Angriff auf Regierungsgebäude

Die ukrainische Regierung versucht, den Osten des Landes wieder unter Kontrolle zu bekommen. Dort halten prorussische Kräfte zahlreiche Regierungsgebäude in mindestens zwölf Städten besetzt. Sie verlangen Autonomie, einige auch den Anschluss an Russland. Der Westen vermutet die Regierung in Moskau hinter den Unruhen und hat sie deshalb mit Sanktionen belegt.

In der Hafenstadt Odessa kündigten prorussische Separatisten den Angriff auf Regierungsgebäude an. Sie wollten nach der Beerdigung des Kommunalpolitikers Wjatscheslaw Markin mehrere Einrichtungen besetzen, hieß es. Doch blieb die Lage zunächst ruhig.

Markin war am Sonntag seinen Verletzungen erlegen, die er bei einem Brand in einem Gewerkschaftsgebäude am Freitag erlitten hatte. Er und Dutzende prorussische Aktivisten hatten sich in das Haus nach Unruhen geflüchtet, dann ging es in Flammen auf.

Die USA erklärten, die Möglichkeit, dass die Regierung in Kiew die Kontrolle über die Stadt Odessa verliere, unterstreiche die Notwendigkeit einer Deeskalation der Krise. Der Sprecher des Weißen Hauses, Jay Carney, warf Russland vor, seinen Verpflichtungen aus dem Genfer Abkommen zur Beilegung der Ukraine-Krise immer noch nicht nachgekommen zu sein. Darin war unter anderem eine Entwaffnung prorussischer Separatisten vereinbart worden.

Das Nachbarland Moldau versetzt seine Truppen an der Grenze in Alarmbereitschaft. Die USA zeigten sich äußerst besorgt. Die Regierung der Republik Moldau nannte am Montagabend die Unruhen in der Ukraine als Grund für ihren Schritt. Die Sicherheitskräfte würden „alle nötigen Maßnahmen ergreifen, um die öffentliche Ordnung innerhalb des Landes sicherzustellen“, teilten Staatspräsident Nicolae Timofti, Regierungschef Iurie Leanca und der Parlamentsvorsitzende Igor Coreman in einer gemeinsamen Erklärung mit.

Deutschland rät zur Ausreise

Bundeskanzlerin Angela Merkel hat russische Pläne kritisiert, am Freitag eine Militärparade auf der Halbinsel Krim abzuhalten, an der vielleicht auch Russlands Präsident Wladimir Putin teilnimmt.

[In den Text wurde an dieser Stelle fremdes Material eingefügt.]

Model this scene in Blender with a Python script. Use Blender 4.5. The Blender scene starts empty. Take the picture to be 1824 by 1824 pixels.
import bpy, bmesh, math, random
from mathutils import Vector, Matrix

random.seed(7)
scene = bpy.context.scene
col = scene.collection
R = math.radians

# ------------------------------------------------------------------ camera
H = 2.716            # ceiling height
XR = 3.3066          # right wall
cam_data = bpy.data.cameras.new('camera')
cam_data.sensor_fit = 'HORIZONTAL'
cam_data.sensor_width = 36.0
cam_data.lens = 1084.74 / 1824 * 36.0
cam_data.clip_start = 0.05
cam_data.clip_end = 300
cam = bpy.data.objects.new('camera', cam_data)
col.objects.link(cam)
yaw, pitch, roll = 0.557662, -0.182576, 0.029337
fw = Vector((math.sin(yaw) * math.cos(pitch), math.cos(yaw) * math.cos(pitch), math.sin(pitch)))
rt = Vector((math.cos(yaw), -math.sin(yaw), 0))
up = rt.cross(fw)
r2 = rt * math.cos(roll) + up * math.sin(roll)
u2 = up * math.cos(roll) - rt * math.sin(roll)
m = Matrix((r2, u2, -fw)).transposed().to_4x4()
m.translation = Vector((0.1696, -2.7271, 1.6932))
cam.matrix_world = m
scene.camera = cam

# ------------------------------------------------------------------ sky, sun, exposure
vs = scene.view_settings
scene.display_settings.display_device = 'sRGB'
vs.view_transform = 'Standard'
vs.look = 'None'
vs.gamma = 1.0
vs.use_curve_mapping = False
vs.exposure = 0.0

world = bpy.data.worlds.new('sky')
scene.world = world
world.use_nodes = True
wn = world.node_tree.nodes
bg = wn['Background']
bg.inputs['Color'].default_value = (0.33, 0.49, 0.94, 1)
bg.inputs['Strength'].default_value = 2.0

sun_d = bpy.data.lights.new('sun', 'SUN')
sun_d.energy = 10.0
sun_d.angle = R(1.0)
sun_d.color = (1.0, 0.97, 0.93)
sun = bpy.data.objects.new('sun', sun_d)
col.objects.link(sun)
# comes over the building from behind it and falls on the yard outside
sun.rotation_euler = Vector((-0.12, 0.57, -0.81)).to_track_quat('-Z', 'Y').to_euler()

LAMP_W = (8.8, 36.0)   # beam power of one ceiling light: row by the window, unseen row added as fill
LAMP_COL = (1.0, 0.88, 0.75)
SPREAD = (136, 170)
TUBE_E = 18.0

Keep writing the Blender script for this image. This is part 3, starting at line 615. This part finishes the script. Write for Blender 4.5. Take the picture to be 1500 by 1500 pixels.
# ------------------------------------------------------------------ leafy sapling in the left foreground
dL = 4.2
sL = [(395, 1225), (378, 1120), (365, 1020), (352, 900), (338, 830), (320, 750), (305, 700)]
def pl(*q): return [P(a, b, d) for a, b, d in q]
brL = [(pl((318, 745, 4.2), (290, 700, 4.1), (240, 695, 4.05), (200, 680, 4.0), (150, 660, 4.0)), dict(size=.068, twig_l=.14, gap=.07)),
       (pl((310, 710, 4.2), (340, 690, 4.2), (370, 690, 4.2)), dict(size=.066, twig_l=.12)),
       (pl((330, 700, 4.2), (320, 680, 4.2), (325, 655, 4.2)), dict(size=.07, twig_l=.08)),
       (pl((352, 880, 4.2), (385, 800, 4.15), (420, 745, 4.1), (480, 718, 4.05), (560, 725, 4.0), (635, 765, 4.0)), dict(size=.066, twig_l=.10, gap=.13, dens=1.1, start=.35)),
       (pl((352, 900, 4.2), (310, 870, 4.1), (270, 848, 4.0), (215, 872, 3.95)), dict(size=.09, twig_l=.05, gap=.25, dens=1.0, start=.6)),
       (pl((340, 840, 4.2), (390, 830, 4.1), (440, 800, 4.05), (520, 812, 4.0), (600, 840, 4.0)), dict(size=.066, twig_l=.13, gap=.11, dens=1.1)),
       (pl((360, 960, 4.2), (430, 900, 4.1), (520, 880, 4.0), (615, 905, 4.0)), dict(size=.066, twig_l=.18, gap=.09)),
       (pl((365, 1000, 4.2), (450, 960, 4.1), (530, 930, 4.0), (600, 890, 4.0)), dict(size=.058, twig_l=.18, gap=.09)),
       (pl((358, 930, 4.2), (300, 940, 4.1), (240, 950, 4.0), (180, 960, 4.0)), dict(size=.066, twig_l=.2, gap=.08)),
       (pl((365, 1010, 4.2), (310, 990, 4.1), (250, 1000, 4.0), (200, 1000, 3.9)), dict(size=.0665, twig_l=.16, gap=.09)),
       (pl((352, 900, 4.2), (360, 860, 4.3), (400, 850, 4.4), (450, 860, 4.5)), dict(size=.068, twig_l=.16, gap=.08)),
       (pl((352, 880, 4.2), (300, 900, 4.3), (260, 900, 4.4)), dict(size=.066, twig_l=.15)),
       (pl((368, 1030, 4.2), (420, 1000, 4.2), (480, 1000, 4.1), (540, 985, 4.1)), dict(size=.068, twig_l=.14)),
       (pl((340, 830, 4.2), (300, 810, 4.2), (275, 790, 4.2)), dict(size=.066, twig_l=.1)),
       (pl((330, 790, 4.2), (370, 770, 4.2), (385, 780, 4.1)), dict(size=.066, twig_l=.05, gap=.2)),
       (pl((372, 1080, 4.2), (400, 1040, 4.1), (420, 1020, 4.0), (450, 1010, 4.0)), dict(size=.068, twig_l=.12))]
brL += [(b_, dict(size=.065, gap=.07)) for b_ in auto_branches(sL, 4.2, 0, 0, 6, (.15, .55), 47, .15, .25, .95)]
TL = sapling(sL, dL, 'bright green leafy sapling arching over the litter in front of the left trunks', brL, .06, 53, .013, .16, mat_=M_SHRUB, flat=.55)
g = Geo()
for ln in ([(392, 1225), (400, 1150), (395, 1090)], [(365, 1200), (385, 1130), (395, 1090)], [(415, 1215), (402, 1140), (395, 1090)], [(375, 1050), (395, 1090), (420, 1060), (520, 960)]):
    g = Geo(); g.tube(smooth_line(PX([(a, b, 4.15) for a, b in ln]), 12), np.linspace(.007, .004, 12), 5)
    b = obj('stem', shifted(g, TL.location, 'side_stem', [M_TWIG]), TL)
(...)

Der 9. Mai sei für Russland als Erinnerung an den Sieg über den Nationalsozialismus ein sehr wichtiges Datum, sagte Merkel am Dienstag in Berlin nach einem Treffen mit dem zyprischen Präsidenten Nikos Anastasiades.

Sie selbst sei deshalb vor vier Jahren nach Moskau gereist, um diesen Tag zu würdigen. „Ich finde es schade, wenn ein solcher Tag genutzt wird, um in einem solchen Spannungsfeld eine Parade abzuhalten.“

Die Bundesregierung rät von Reisen in den Osten und Süden der Ukraine ab. Deutschen Staatsangehörigen, die sich dort aufhielten, werde die Ausreise empfohlen, hieß es am Dienstag in den aktualisierten Reise- und Sicherheitshinweisen des Auswärtigen Amts in Berlin. Die Lage in diesen Landesteilen sei zurzeit sehr angespannt.

Auch von Reisen auf die Krim werde dringend abgeraten. Die Halbinsel gehöre aus Sicht der Bundesregierung völkerrechtlich zwar weiterhin zur Ukraine, werde aber derzeit faktisch von Russland kontrolliert. Konsularischer Schutz könne deutschen Staatsangehörigen dort angesichts der aktuellen Lage derzeit nicht gewährt werden.